UK pension funds with over £5 million in AUM are required to begin preparing TCFD-aligned disclosures from 1 October, 2021, publishing finalised TCFD reports seven months after their year-end dates. The seven-month extension was granted by UK Pensions Minister Guy Opperman earlier this year, following a UK government consultation on addressing climate risk in pension schemes.

With this in mind, asset managers should instead publish in line with the existing deadlines for pension funds in order to “level the playing field”, Martindale said, thus ensuring that the “market is moving as a whole to protect savers from the environmental and financial consequences of climate change”.

“It doesn’t feel right to [Cardano] that pension funds are required to publish these disclosures ahead of asset managers, when many pension funds are investing through those asset managers,” he added.

However, Phil Spyropoulos, Partner at law firm Eversheds Sutherlands, has noted that asset managers stationed both in the UK and EU are subject to a number of other reporting requirements that require extra resources and time to implement.

“The FCA is addressing scope, timing and technical detail while acknowledging that asset managers are an interconnected piece of a wider value chain,” Spyropoulos said. “The FCA has explicitly acknowledged that many firms will also be trying to implement the EU’s Sustainable Finance Disclosure Regulation (SFDR) and is attempting to address this sympathetically”.

The SFDR regulation requires asset managers to categories their funds across three progressively greener categories: Article 6, Article 8 and Article 9. From January 2022, asset managers will be expected to comply with SFDR Level 2, which demands more underlying evidence to support these categorisations.

Responding to the FCA consultation, Martindale also said that he would like to see the requirement for greenhouse gas (GHG) carbon emissions target-setting to change from ‘comply or explain’ to mandatory with ‘non-binding’ targets.

Comply or explain means that financial institutions subject to TCFD-aligned reporting requirements have the option to not set emission targets in the short term, provided they can explain their reasons why.
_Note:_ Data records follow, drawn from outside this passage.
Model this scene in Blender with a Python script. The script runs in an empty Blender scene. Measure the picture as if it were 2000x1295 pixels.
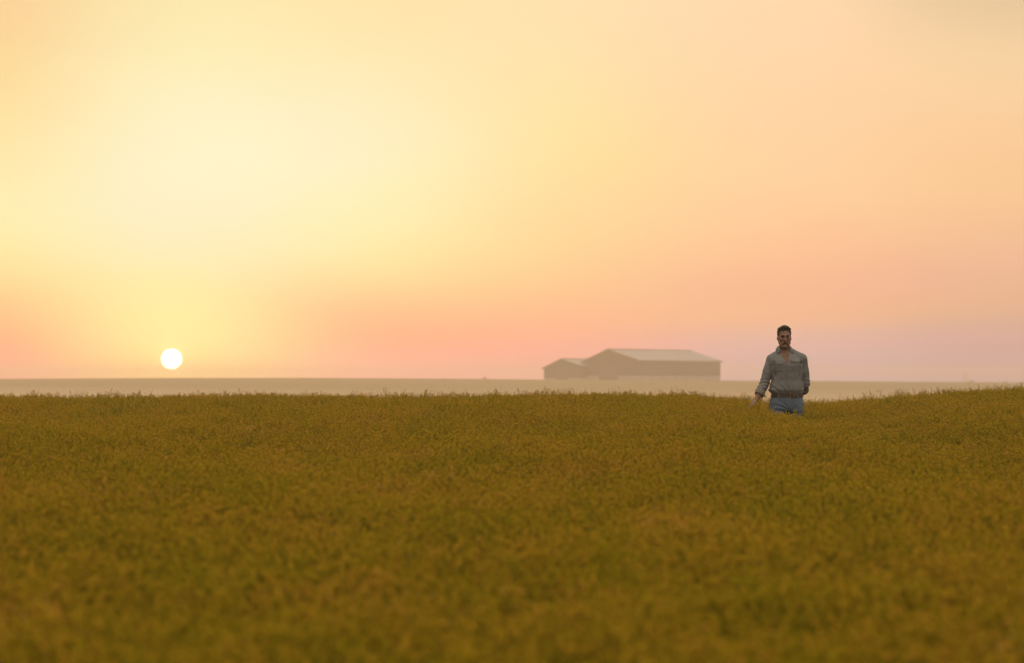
import bpy, bmesh, math, random
import numpy as np
from mathutils import Vector, Matrix, noise

random.seed(7)
rng = np.random.default_rng(11)
scene = bpy.context.scene
COL = scene.collection
R = math.radians

# ------------------------------------------------------------------ camera
FP = 4450.0            # focal length in pixels of a 2000 px wide frame (about 80 mm)
HR = 750.0             # image row of the true horizon
CAMZ = 1.45
cam = bpy.data.cameras.new("camera")
cam.sensor_width = 36.0
cam.lens = FP / 2000.0 * 36.0
cam.shift_y = (HR - 647.5) / 2000.0
cam.clip_start = 0.05
cam.clip_end = 80000.0
cam.dof.use_dof = True
cam.dof.focus_distance = 25.0
cam.dof.aperture_fstop = 2.4
camo = bpy.data.objects.new("camera", cam)
COL.objects.link(camo)
camo.location = (0, 0, CAMZ)
camo.rotation_euler = (R(90), 0, 0)
scene.camera = camo

# ------------------------------------------------------------------ view / render
scene.view_settings.view_transform = 'Standard'
scene.view_settings.look = 'None'
scene.view_settings.exposure = 0.0
scene.view_settings.gamma = 1.0
scene.cycles.use_denoising = True
scene.cycles.max_bounces = 6
scene.cycles.diffuse_bounces = 3
scene.cycles.glossy_bounces = 1
scene.cycles.transmission_bounces = 2
scene.cycles.volume_bounces = 1
scene.cycles.transparent_max_bounces = 4
scene.cycles.caustics_reflective = False
scene.cycles.caustics_refractive = False
scene.cycles.sample_clamp_indirect = 4.0

# ------------------------------------------------------------------ sun position
SUN_AZ = math.atan2((335 - 1000) / FP, 1.0)         # measured from +Y towards +X
SUN_EL = math.atan2((HR - 702) / FP, 1.0)
SDIR = Vector((math.sin(SUN_AZ) * math.cos(SUN_EL), math.cos(SUN_AZ) * math.cos(SUN_EL), math.sin(SUN_EL)))

def lin(c):
    out = []
    for v in c:
        v = v / 255.0
        out.append(v / 12.92 if v <= 0.04045 else ((v + 0.055) / 1.055) ** 2.4)
    return out

# ------------------------------------------------------------------ world: dusk sky
world = bpy.data.worlds.new("World")
scene.world = world
world.use_nodes = True
nt = world.node_tree
nt.nodes.clear()
N, L = nt.nodes, nt.links
def wmath(op, a, b=None, c=None):
    n = N.new('ShaderNodeMath'); n.operation = op
    for i, v in enumerate((a, b, c)):
        if v is None: continue
        if isinstance(v, (int, float)): n.inputs[i].default_value = v
        else: L.new(v, n.inputs[i])
    return n.outputs[0]
def wvec(op, a, b=None, scale=None):
    n = N.new('ShaderNodeVectorMath'); n.operation = op
    for i, v in enumerate((a, b)):
        if v is None: continue
        if isinstance(v, (tuple, list)): n.inputs[i].default_value = v
        else: L.new(v, n.inputs[i])
    if scale is not None:
        if isinstance(scale, (int, float)): n.inputs['Scale'].default_value = scale
        else: L.new(scale, n.inputs['Scale'])
    return n.outputs[1] if op in ('DOT_PRODUCT', 'LENGTH') else n.outputs[0]
tc = N.new('ShaderNodeTexCoord')
dirn = wvec('NORMALIZE', tc.outputs['Generated'])
sep = N.new('ShaderNodeSeparateXYZ'); L.new(dirn, sep.inputs[0])
az = wmath('MULTIPLY', wmath('ARCTAN2', sep.outputs[0], sep.outputs[1]), 180 / math.pi)
el = wmath('MULTIPLY', wmath('ARCSINE', sep.outputs[2]), 180 / math.pi)
# faint uneven high haze, so that the sky is not perfectly even
nz = N.new('ShaderNodeTexNoise'); nz.inputs['Scale'].default_value = 5.0; nz.inputs['Detail'].default_value = 2.0
mp = N.new('ShaderNodeMapping'); mp.inputs['Scale'].default_value = (1, 1, 3.0); L.new(dirn, mp.inputs[0]); L.new(mp.outputs[0], nz.inputs['Vector'])
wob = wmath('MULTIPLY', wmath('SUBTRACT', nz.outputs[0], 0.5), 2.2)
elw = wmath('ADD', el, wmath('MULTIPLY', wob, wmath('MINIMUM', wmath('MULTIPLY', wmath('MAXIMUM', el, 0.0), 0.3), 1.0)))
fac = wmath('SQRT', wmath('DIVIDE', wmath('MAXIMUM', elw, 0.0), 90.0))
def rowfac(r):
    return math.sqrt(max(math.degrees(math.atan((HR - r) / FP)), 0) / 90)
HIGH_NEAR = [(14, (1.0, .74, .42)), (22, (1.1, 1.0, .86)), (45, (1.08, 1.0, .92)), (90, (1.05, 1.0, .96))]
HIGH_FAR = [(14, (.80, .58, .34)), (22, (1.0, .95, .70)), (45, (1.05, 1.0, .92)), (90, (1.05, 1.0, .96))]
SKY = [
 (-30.0, [(750, (205, 165, 150)), (700, (215, 165, 140)), (600, (238, 185, 140)), (400, (248, 205, 150)), (200, (242, 208, 150)), (0, (228, 196, 150))], HIGH_FAR),
 (-20.0, [(750, (235, 172, 148)), (700, (250, 180, 145)), (560, (254, 200, 148)), (400, (254, 220, 158)), (250, (254, 226, 160)), (0, (250, 214, 158))], HIGH_FAR),
 (-13.6, [(750, (254, 174, 146)), (700, (254, 182, 144)), (610, (254, 204, 145)), (500, (254, 233, 166)), (400, (254, 237, 178)), (280, (254, 232, 172)), (150, (253, 222, 160)), (0, (252, 212, 154))], HIGH_NEAR),
 (-8.3, [(750, (255, 206, 140)), (690, (255, 234, 156)), (600, (255, 241, 164)), (480, (255, 241, 188)), (300, (255, 242, 200)), (150, (254, 239, 188)), (0, (253, 232, 174))], HIGH_NEAR),
 (-3.2, [(750, (252, 182, 152)), (690, (254, 184, 150)), (600, (254, 202, 148)), (520, (254, 228, 164)), (430, (254, 239, 180)), (300, (254, 240, 192)), (150, (254, 235, 184)), (0, (254, 229, 172))], HIGH_NEAR),
 (1.2, [(750, (228, 186, 160)), (670, (252, 184, 150)), (560, (254, 202, 148)), (400, (254, 221, 160)), (250, (254, 228, 166)), (0, (254, 225, 174))], HIGH_NEAR),
 (6.0, [(750, (216, 180, 160)), (650, (236, 184, 154)), (560, (250, 189, 148)), (480, (254, 200, 152)), (380, (254, 209, 158)), (250, (254, 214, 164)), (0, (254, 217, 172))], HIGH_NEAR),
 (12.8, [(750, (206, 175, 152)), (640, (220, 175, 149)), (540, (237, 184, 149)), (400, (248, 198, 149)), (250, (251, 206, 156)), (120, (246, 209, 162)), (0, (233, 201, 157))], HIGH_FAR),
 (22.0, [(750, (180, 155, 145)), (600, (205, 158, 135)), (400, (225, 180, 138)), (200, (215, 180, 142)), (0, (200, 172, 142))], HIGH_FAR),
]
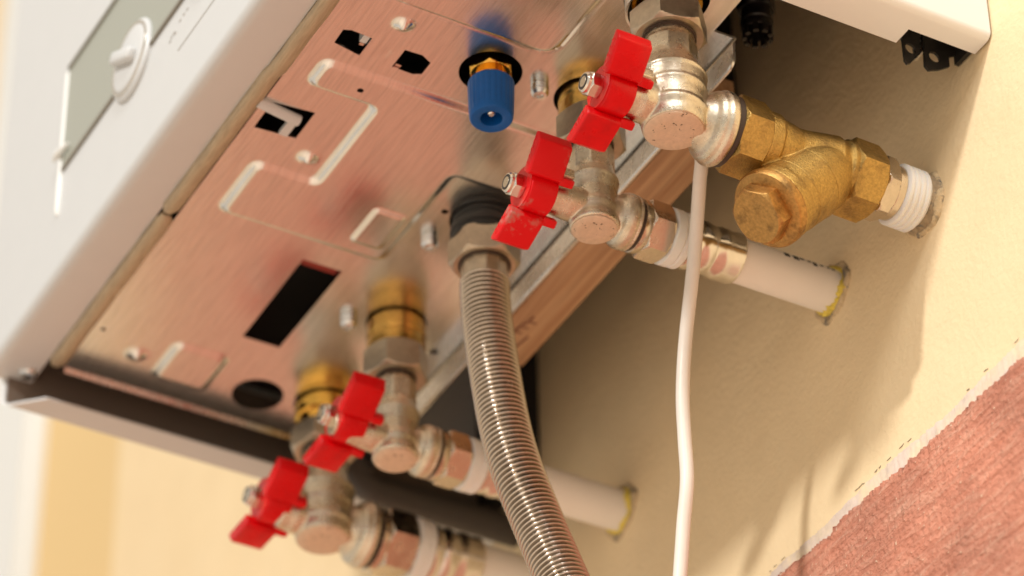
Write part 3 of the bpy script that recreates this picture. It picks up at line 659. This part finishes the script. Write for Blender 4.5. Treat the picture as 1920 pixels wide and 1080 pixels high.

For smaller firms, this delay may be due to a lack of resources.

However, Martindale has argued that the FCA should mandate target-setting, in order to ensure that asset managers, pension schemes and service providers have aligned their climate ambitions, but caveat this with ‘non-binding’ rules, meaning that there is no penalty if a target isn’t achieved.

“Targets are going to be subject to a number of variables, so we don’t think it’s appropriate to introduce penalties for not meeting that target in the shorter term,” he said.

With the TCFD also recently launching a month-long consultation on updating its climate-related metrics guidance, pension funds, asset managers, life insurers and pension providers may find themselves in a stronger position to fulfil UK climate-related reporting requirements.

The FCA launched another consultation for UK corporates on proposals to enhance climate-related disclosures by listed issuers and clarification of existing disclosure obligations. Both are open for feedback until 10 September.